Leading turn-of-the-century American stage actor John Drew (1853-1927) was popular with audiences and caricaturists alike. His features, and performances, seemed carved in stone, as Al Frueh (1880-1968) so cleverly suggests in his graphic ode to Drew's celebrity. Not to be outdone, Oliver Herford, known as "the American Oscar Wilde," produced his own witty spin on the famous thespian's popular appeal for a series entitled "Celebrities I Have Not Met," published in American Magazine in 1913.

Image, Caption follows:
Alfred Frueh, John Drew
Color linocut on paper, 1922
Published in Stage Folk (New York: Lieber and Lewis), 1922
Alfred Bendiner Memorial Collection
Prints & Photographs Division (3)

JOHN DREW

For Perfect Form there are but few
That can compare with Mr. Drew;
A Form most fittingly displayed
In roles from London, tailor-made
By Messrs. Maughn, Pinero, Jones,
In quiet, gentlemanly tones.
The Nouveaux-Riches flock, day by day,
To learn from John how to display
(Without unnecessary gloom)
The manners of the drawing-room.
This possibly may be the cause
(Or one of them) why John Drew draws.

Oliver Herford, Confessions of a Caricaturist, 1917

 

Image, Caption follows:
Oliver W. Harrington,
[Fats Waller at the Piano]
, ca. 1940
Pencil on paper
Caroline and Erwin Swann Memorial Fund purchase
Prints & Photographs Division (5)

Cartoonist and illustrator Oliver W. Harrington (1913 - 1996) was the first African American to establish an international reputation in the field, and his work has influenced two generations of graphic artists. From the 1930s into the 1960s, his regular cartoon panel, Dark Laughter, featuring a middle-aged black man in Harlem named "Bootsie," articulated with wit and irony the social concerns of urban African Americans. With wit, anger, humor, and irony he attacked racial intolerance and economic imbalance in America and elsewhere in the world. In 1958, the poet Langston Hughes wrote, "As a social satirist in the field of race relations, Ollie Harrington is unsurpassed."

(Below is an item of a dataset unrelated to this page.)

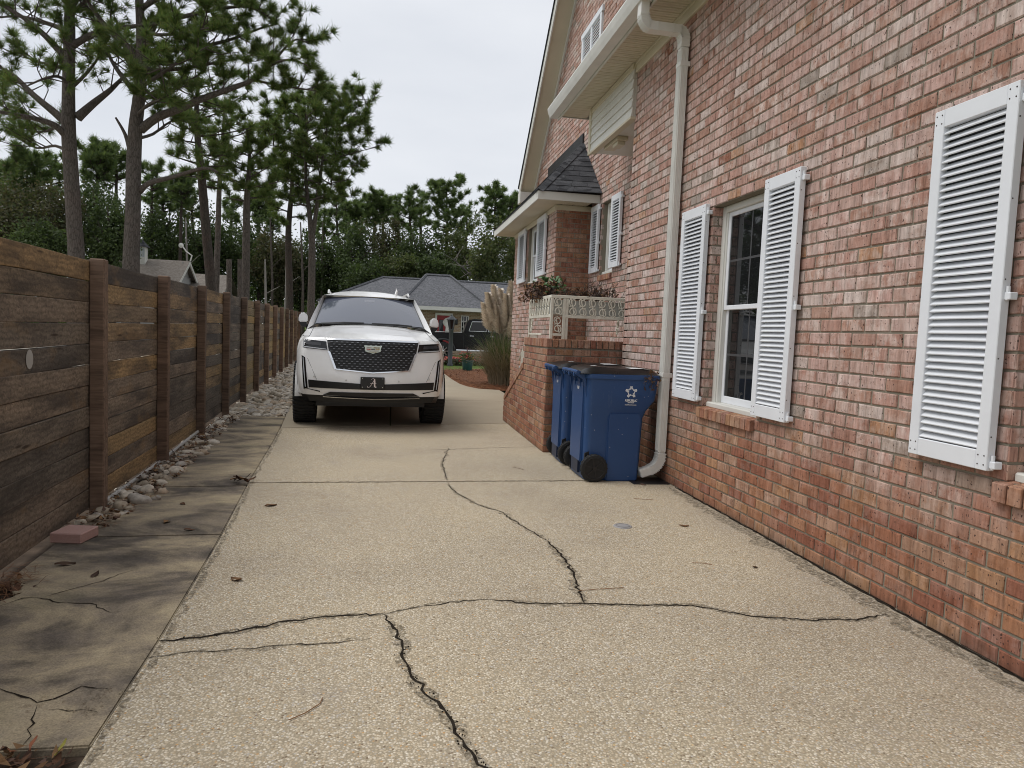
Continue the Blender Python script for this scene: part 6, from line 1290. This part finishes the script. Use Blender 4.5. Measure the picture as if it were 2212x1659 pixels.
pine(626, 650, 40, [(626, 650, 14), (623, 540, 13), (624, 480, 11), (631, 400, 8), (630, 330, 4)], 'dark-limbed pine left of the forked pine', G2, (335, 490), 16, 1.5, K=16, w=.022, tl=.34, bark=m['bark2'])
pine(672, 650, 37, [(672, 660, 15), (674, 560, 14), (673, 505, 13), (667, 450, 8), (661, 390, 7), (661, 320, 6), (664, 250, 4), (668, 210, 3)], 'forked pine rising behind the white SUV, trunk splitting in two', G2, (212, 450), 34, 2.7, K=17, w=.022, tl=.34, gap=.40, dens=1.35,
     extra=[[(675, 510, 10), (684, 450, 8), (691, 390, 7), (699, 330, 6), (707, 270, 4), (712, 235, 2)]], up=(.0, .5))
# cut trunks
for u, v, Y, top, w, lab in ((497, 620, 32, 560, 11, 'grey cut trunk standing left of the lichen-spotted pine'), (520, 630, 33.2, 560, 9, 'narrow cut trunk touching the lichen-spotted pine')):
    p = base(u, v, Y); q = at(u-2, top, Y); b = MB().tube([Vector((0, 0, 0)), (q-p)*.5, q-p], [w/2/FPX*Y*1.1, w/2/FPX*Y, w/2/FPX*Y*.95], 10); o = b.build('cut_trunk', m['bark'], None, smooth=40); o.location = p; tag(o, lab, 'trunk')
# far pines: umbrella crowns against the sky
GF = 'far pines along the woods'
far = [(727, 434, 38, 62, 'airy'), (757, 438, 34, 66, 'round'), (782, 455, 26, 70, 'airy'), (806, 424, 32, 64, 'round'), (828, 430, 28, 66, 'round'), (858, 445, 24, 70, 'airy'), (886, 416, 36, 62, 'airy'), (912, 440, 22, 72, 'airy'), (964, 400, 60, 58, 'round'), (1006, 450, 26, 72, 'airy'), (1072, 410, 34, 60, 'tall'),
       (207, 322, 38, 46, 'round'), (250, 326, 30, 48, 'airy'), (60, 345, 48, 44, 'round'), (15, 365, 40, 50, 'round'), (110, 350, 36, 52, 'airy'), (330, 360, 32, 56, 'airy'), (352, 400, 26, 58, 'airy'), (388, 385, 28, 54, 'round'), (415, 420, 24, 60, 'airy'), (500, 430, 26, 62, 'airy'), (560, 420, 30, 60, 'round'), (590, 440, 26, 64, 'airy'), (1108, 430, 30, 64, 'round'), (700, 460, 24, 70, 'airy')]
FL = {964: 'round-headed far pine with the broadest crown, standing above the roof across the street', 1072: 'tall far pine poking above the olive oak beside the house gable', 207: 'far pine with bright round head between the two biggest trunks', 250: 'far pine half hidden just left of the largest trunk', 60: 'far pine with round crown low at the left edge behind the biggest limbs', 15: 'far pine crown cut by the left edge of the view', 110: 'airy far pine just left of the first big trunk',
      330: 'far pine just right of the largest trunk, above the cupola roof', 352: 'small far pine behind the tip of the bare low limb', 388: 'round far pine above the ridge end of the cupola house', 415: 'airy far pine left of the dark leaning trunk', 500: 'far pine between the reddish slender trunk and the lichen-spotted trunk', 560: 'round far pine right of the lichen-spotted trunk', 590: 'far pine left of the dark-limbed pine', 700: 'low far pine touching the right side of the forked pine',
      727: 'first far pine to the right of the forked pine', 757: 'second far pine to the right of the forked pine', 782: 'third far pine to the right of the forked pine, small and airy', 806: 'fourth far pine to the right of the forked pine', 828: 'fifth far pine to the right of the forked pine', 858: 'sixth far pine to the right of the forked pine, low and airy', 886: 'airy far pine, second to the left of the broad round-headed one', 912: 'small far pine just left of the broad round-headed one', 1006: 'small far pine just right of the broad round-headed one', 1108: 'far pine half hidden behind the bay eave of the brick house'}
for u, vt, hw, Y, kind in far:
    sp = hw/FPX*Y; dep = {'airy': 2.5, 'round': 2.1, 'tall': 2.6}[kind]*hw
    uvw = [(u, 620, 7.5), (u+random.uniform(-4, 4), 520, 6.5), (u+random.uniform(-4, 4), vt+dep*.7, 5), (u, vt+8, 2.5)]
    lab = FL[u]
    pine(u, 640, Y, uvw, lab, GF, (vt+6, vt+dep), 16 if kind == 'airy' else 24, sp*.72, leaf=m['needle_far'], bark=m['bark2'], K=10, w=.042, tl=.42, gap=.55 if kind == 'airy' else .5, subs=3, dens=.9 if kind == 'airy' else 1.3, up=(.2, .9), lr=.07)
# broadleaved trees and undergrowth
def leaves(name, C, R, n, size, mat, parent, clump=None):
    """n leaf faces in clumps filling an uneven crown"""
    k = clump or max(8, n//150); d = unit(RNG.normal(size=(k, 3))); c = np.array(C)+d*np.array(R)*(RNG.random((k, 1))**.4)*RNG.uniform(.75, 1.08, (k, 1))
    i = RNG.integers(0, k, n); p = c[i]+RNG.normal(size=(n, 3))*np.array(R)*.17*RNG.uniform(.5, 1.3, (k, 1))[i]
    u = unit(RNG.normal(size=(n, 3))+np.array([0, 0, .2])); w = unit(np.cross(u, RNG.normal(size=(n, 3)))); s = size*RNG.uniform(.5, 1.15, (n, 1))
    V = np.stack([p-u*s, p+w*s*.5, p+u*s, p-w*s*.5], 1).reshape(-1, 3); return npmesh(name, V, np.arange(n*4).reshape(n, 4), mat, parent)
def broad(u, vt, vb, hw, Y, mat, label, group, n=2600, size=.26, trunkc=None, k=None):
    c = at(u, (vt+vb)/2, Y); rz = abs(at(u, vt, Y).z-at(u, vb, Y).z)/2; rx = hw/FPX*Y; o = empty('broadleaf_tree', (c.x, Y, -.1), 0, label, 'tree', group)
    b = MB(); b.tube([(0, 0, 0), (random.gauss(0, .15), 0, c.z*.5), (random.gauss(0, .3), 0, c.z+rz*.3)], [.20, .16, .06], 7)
    for j in range(9): a = j*2.4; z = c.z-rz*.6+rz*1.1*random.random(); l = rx*random.uniform(.5, .95); b.tube([(0, 0, z-rz*.3), (cos(a)*l*.5, sin(a)*l*.5, z), (cos(a)*l, sin(a)*l*.8, z+rz*random.uniform(0, .4))], [.08, .05, .015], 4)
    b.build('trunk', trunkc or m['bark2'], o, fix=False, smooth='all'); leaves('crown', (0, 0, c.z+.1), (rx, min(rx, 3.2), rz), n, size, mat, o, k); return o
GB = 'broadleaved trees under the far pines'
grey_tw = plain('pale_dead_branch', (.22, .20, .18), .9)
for u, vt, vb, hw, Y, mt, lab in ((1068, 452, 650, 62, 50, 'leafo', 'olive green oak beside the far corner of the brick house'), (985, 490, 640, 55, 56, 'leafo', 'yellowish green oak above the right end of the roof across the street'), (1120, 470, 660, 50, 58, 'leafo', 'oak half hidden behind the eave at the far corner of the brick house'), (760, 478, 650, 55, 55, 'leafd', 'dark leafy tree over the left roof end across the street'), (830, 470, 640, 52, 57, 'leafb', 'brownish oak above the left ridge of the roof across the street'), (905, 482, 640, 55, 55, 'leafd', 'dark leafy tree straight above the higher roof ridge across the street'), (700, 488, 660, 50, 56, 'leafd', 'dark leafy tree just right of the forked trunk, above the windscreen'), (800, 555, 660, 60, 53, 'leafd', 'low dark leafy tree behind the left roof slope across the street'), (872, 550, 640, 48, 53, 'leafo', 'greener bush-like oak just over the middle of the roof across the street'), (950, 550, 640, 50, 52, 'leafd', 'low dark leafy tree behind the right roof end across the street'),
                              (40, 400, 600, 75, 40, 'leafb', 'dense brownish tree filling the left edge above the fence'), (115, 385, 600, 60, 42, 'leafb', 'brownish leafy tree just left of the first big trunk'), (215, 372, 600, 62, 45, 'leafd', 'dense dark tree between the two biggest trunks'), (20, 370, 560, 55, 46, 'leafd', 'tall dark leafy tree behind the brownish one at the left edge'), (240, 420, 610, 45, 41, 'leafd', 'dark leafy tree touching the largest trunk on its left'), (340, 440, 640, 52, 56, 'leafd', 'dark leafy tree behind the white cupola'), (395, 448, 640, 48, 58, 'leafo', 'yellow-green tree above the roof with the white cupola'), (440, 455, 650, 45, 56, 'leafd', 'dark leafy tree behind the leaning pine and its slender neighbour'), (500, 460, 650, 50, 58, 'leafd', 'dark leafy tree behind the two cut trunks'), (560, 470, 660, 52, 56, 'leafd', 'dark leafy tree right of the lichen-spotted trunk'), (600, 490, 670, 48, 54, 'leafb', 'brownish leafy tree left of the dark-limbed pine trunk'), (650, 500, 670, 45, 56, 'leafd', 'dark leafy tree between the dark-limbed trunk and the forked trunk'), (90, 480, 620, 60, 38, 'leafd', 'low dark leafy tree close behind the first fence panel')):
    broad(u, vt, vb, hw, Y, m[mt], lab or 'dark leafy tree in the dense woods below the pines', GB, 8000 if Y > 48 else 10000, .125 if Y > 48 else .10)
o = empty('dead_tree', tuple(base(1040, 620, 51)), 0, 'tree of bare pale grey branches over the roof across the street', 'tree'); b = MB()
for k in range(16):
    p = at(1035+random.gauss(0, 8), 610, 51)-Vector(o.location); q = at(random.uniform(975, 1090), random.uniform(540, 600), 50.5)-Vector(o.location); md = p.lerp(q, .5)+Vector((random.gauss(0, .4), 0, .5)); b.tube([Vector((0, 0, p.z-2)), p, md, q], [.09, .07, .045, .015], 5)
    for j in range(3): t = md.lerp(q, random.random()); b.tube([t, t+Vector((random.gauss(0, .7), random.gauss(0, .3), random.gauss(.2, .5)))], [.025, .008], 4)
b.build('branches', grey_tw, o, fix=False)
N = 60000; X = RNG.uniform(-62, 34, N); Y = RNG.uniform(58, 92, N); Z = RNG.beta(1.1, 1.5, N)*(7.0+1.6*np.sin(X*.35)+1.0*np.sin(X*1.1+2)); P = np.stack([X, Y, Z], 1); u = unit(RNG.normal(size=(N, 3))); w = unit(np.cross(u, RNG.normal(size=(N, 3)))); s = RNG.uniform(.10, .34, (N, 1))
V = np.stack([P-u*s, P+w*s*.55, P+u*s, P-w*s*.55], 1).reshape(-1, 3); o = npmesh('undergrowth', V, np.arange(N*4).reshape(N, 4), m['leafd']); o['kind'] = 'stuff'; o['label'] = 'dense dark undergrowth of the far woods'
SL = ['thin bare stem rising from the ridge end of the cupola house', 'thin bare stem just left of the forked trunk', 'thin bare stem halfway between lichen-spotted and dark-limbed trunks', 'short leaning bare stem right of the lichen-spotted trunk', 'thin bare stem standing above the windscreen of the white SUV', 'thin bare stem above the valley between the two roof ridges across the street', 'short bare stem close left of the dark-limbed trunk', 'thin bare stem just right of the forked trunk', 'tall bare stem above the middle of the cupola house ridge', 'tallest bare stem, right of the bare low limb of the largest pine']
for i, (u, vb, vt, Y) in enumerate([(404, 640, 470, 52), (655, 660, 480, 50), (588, 650, 470, 52), (570, 660, 560, 46), (745, 640, 480, 60), (870, 640, 480, 64), (612, 660, 530, 48), (690, 650, 480, 55), (366, 640, 440, 60), (380, 640, 430, 62)]):
    p = base(u, vb, Y); q = at(u+random.uniform(-6, 8), vt, Y); o = empty('bare_stem', p, 0, SL[i], 'tree', 'thin bare stems in the undergrowth'); MB().tube([Vector((0, 0, 0)), (q-p)*.5+Vector((.1, 0, 0)), q-p], [.11, .08, .04], 6).tube([(q-p)*.6, (q-p)*.72+Vector((.9, 0, -.1))], [.03, .01], 4).build('trunk', grey_tw if i % 3 == 0 else m['bark'], o)
bpy.context.view_layer.update()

Thomas "Fats" Waller's (1904-1943) performing career began inauspiciously in 1918 when he filled in for the regular organist at Harlem's Lincoln Theatre, but he soon made his name as a prodigiously talented jazz composer and performer in the popular stride-piano style of the period. At the outset of the Swing era, in 1929, he wrote his two most famous songs, "Honeysuckle Rose" and "Ain't Misbehaving" (the latter with lyrics by Andy Razaf). Waller prospered during the Depression as a popular entertainer, but also produced serious and influential jazz compositions during that period. Unfortunately, his appetites for good living were as prodigious as his talents and he died young in 1943. This apparently unpublished drawing by African American cartoonist Ollie Harrington portrays Waller at the piano, presumably during a Harlem rent party at the height of his career. The woman sketched at lower right, perhaps another guest, remains unidentified.

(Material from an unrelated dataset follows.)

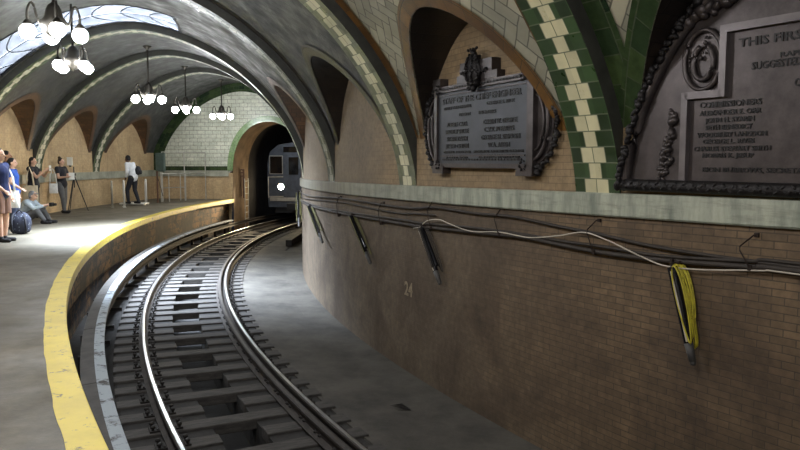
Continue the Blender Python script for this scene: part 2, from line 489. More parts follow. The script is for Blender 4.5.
# track-side wall and platform wall
sweepobj('wall_track', [(RW, -1.9), (RW, 1.15), (RW - .4, 1.15), (RW - .4, -1.9)], 150, TB, M['wallbrick'], step=.5, label='stained brown brick wall curving round the inside of the track', cat='wall')
sweepobj('wall_track_upper', [(RW, 1.15), (RW, 3.75), (RW - .4, 3.75), (RW - .4, 1.15)], TEND - 1, TB, M['tympbrick'], step=.5, label='tan brick wall filling the arches above the track-side ledge', cat='wall')
sweepobj('wall_platform', [(RO, -.3), (RO, 3.75), (RO + .4, 3.75), (RO + .4, -.3)], TEND - .3, TB, M['platwall'], step=.5, label='ochre wall at the back of the platform', cat='wall')
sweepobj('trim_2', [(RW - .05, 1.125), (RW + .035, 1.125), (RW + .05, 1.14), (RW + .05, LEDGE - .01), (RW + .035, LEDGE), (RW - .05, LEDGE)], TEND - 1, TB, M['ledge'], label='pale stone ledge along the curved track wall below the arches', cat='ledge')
sweepobj('trim_3', [(RO + .05, .955), (RO - .05, .955), (RO - .05, 1.215), (RO + .05, 1.215)], TEND, TB, M['ledgeclean'], label='pale stone ledge along the platform back wall', cat='ledge')

for o in list(COL.objects):
    if o.name in ('trim_2', 'wall_track', 'wall_track_upper'):
        for v in o.data.vertices:
            if .5 < v.co.z < 1.5:
                t_ = deg(math.atan2(v.co.y, v.co.x)) % 360
                v.co.z += ledge_top(t_) - LEDGE
# vault profile
def vz(r):
    x = min(1, abs((r - RC) / HW))
    return Z0 + HV * (1 - x ** NV) ** (1 / NV)
def vr(z, side):
    """radius of the vault at height z; side -1 inner, +1 outer"""
    s = min(1, max(0, (z - Z0) / HV))
    return RC + side * HW * (1 - s ** NV) ** (1 / NV)
def va(a, side):
    """a from 0 (springing) to pi/2 (crown)"""
    return RC + side * HW * max(0., math.cos(a)) ** (2 / NV), Z0 + HV * max(0., math.sin(a)) ** (2 / NV)
# arc length table along the half profile
TAB = [0.]
for i in range(1, 401):
    (r0, z0), (r1, z1) = va((i - 1) / 400 * PI / 2, 1), va(i / 400 * PI / 2, 1)
    TAB.append(TAB[-1] + math.hypot(r1 - r0, z1 - z0))
def arc(a): return TAB[int(min(400, max(0, a / (PI / 2) * 400)))]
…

American caricaturist, sculptor, painter and writer Al Hirschfeld (b. 1903) was born in St. Louis, Missouri. Following his early training in art at schools in New York, London, and Paris, he commenced his remarkable newspaper career in the 1920s and it continues unabated. His first theatrical drawing appeared in the New York Herald Tribune in 1926. Most readers, however, associate him with the New York Times in which his caricatures have appeared regularly since 1929 when he was hired as a theater caricaturist for the Sunday drama section, a position which he maintains to this day. His caricatures have appeared in numerous other publications including the New York World, the Brooklyn Eagle, the Daily Telegraph, New Masses, and Collier's. He also co-edited a satirical journal, Americana, with Alexander King in the early 1930s, and has written and illustrated numerous books.

Marie Cahill (1870 or 1874 - 1933) made her debut on the New York stage in 1889 and achieved stardom with her rendition of "Nancy Brown" in the 1903 production of Wild Rose. Recognized for her talents as a comedic actress on both the legitimate and vaudeville stage, Cahill made her penultimate appearance in the 1927 production Merry Go Round, in which she, as one reviewer wrote, "makes a good deal of the breathlessly excited society madame on the track of scandal."

Image, Caption follows:
Albert Hirschfeld,
Marie Cahill in Merry Go Round
, ca. 1927
Ink on paper
Caroline and Erwin Swann Collection
Prints & Photographs Division (10)
LC-USZ62-67558

Image, Caption follows:
Albert Hirschfeld, Ira Gershwin, 1947
Ink, watercolor, gouache, and opaque white on layered board
Published in Seventeen, March 1947
Gift of George L. Sturman
Prints & Photographs Division (11

Ira Gershwin (1896-1983) wrote the lyrics to many of the most memorable American show tunes of the twentieth century, including "I Got Rhythm," "Embraceable You," and "Someone to Watch Over Me." With his brother George (1898-1937), and alone after George's early death, he created a magnificent musical legacy which lives on in the George and Ira Gershwin Collection, preserved within the Library of Congress. Highlights from the collection are currently on display in the Gershwin Room, adjacent to this gallery.